10. The arrangement according to claim 9, wherein the radio node of at least one of the objects includes a sensor system coupled to the control unit and being operative to recognize a manipulation of the at least one object, wherein the control unit of the at least one object is operative to notify the manipulation to at least one other radio node of the network, and wherein at least one of the radio nodes of the network conveys information about the manipulation to at least one of the monitoring unit or the alarm transmitter.

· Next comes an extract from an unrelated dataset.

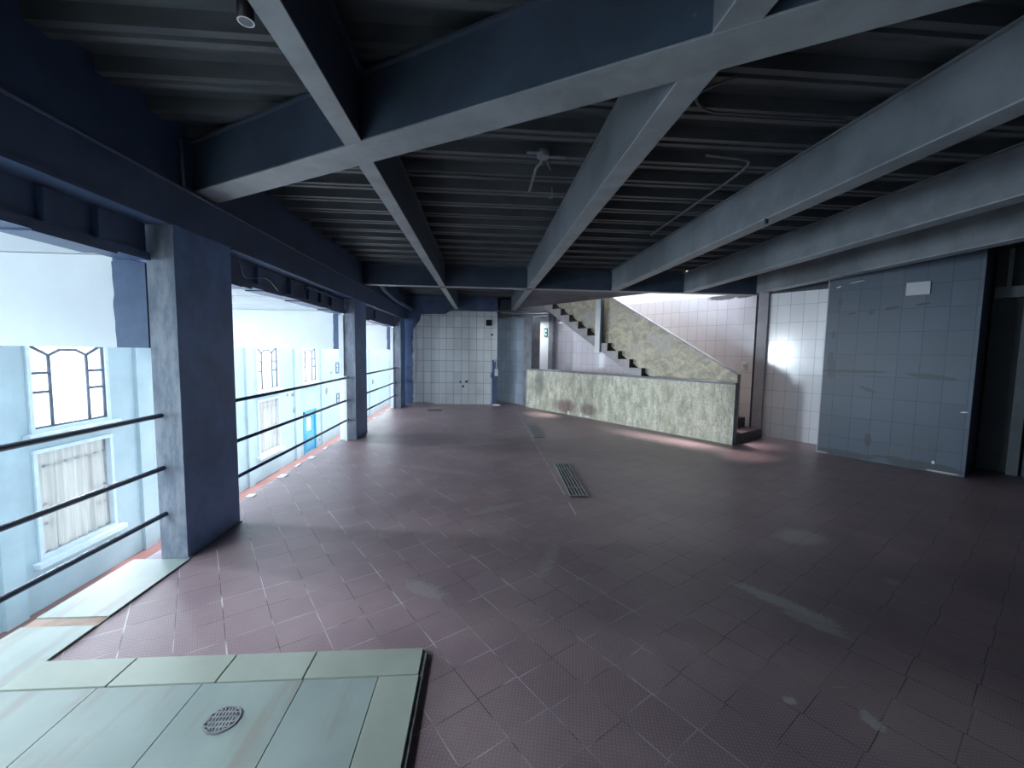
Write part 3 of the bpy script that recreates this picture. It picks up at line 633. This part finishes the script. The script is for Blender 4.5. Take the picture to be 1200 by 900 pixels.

11. The arrangement according to claim 9, wherein the radio node of at least one of the objects includes a sensor system coupled to the control unit and being operative to recognize at least one property of the object or an environment of the object, wherein the control unit of the at least one object is operative to notify at least one other radio node of the network of the recognized property and wherein at least one of the radio nodes of the network conveys information about the property to the monitoring unit, the monitoring unit being operative to control the alarm transmitter in dependence of whether a value of the recognized property exceeds or short falls a threshold value.

12. The arrangement according to claim 9, wherein the radio network includes at least one integrated gateway node through which information is transmitted from the radio network or fed into the radio network.

13. The arrangement according to claim 12, wherein at least one radio node or gateway node comprises a localization system to determine absolute position and convey the determined position to the monitoring unit.

14. The arrangement according to claim 9, wherein the plurality of objects are products in a bundle.

15. The method according to claim 1, wherein the mutual spatial position comprises relative positions of the objects within the group.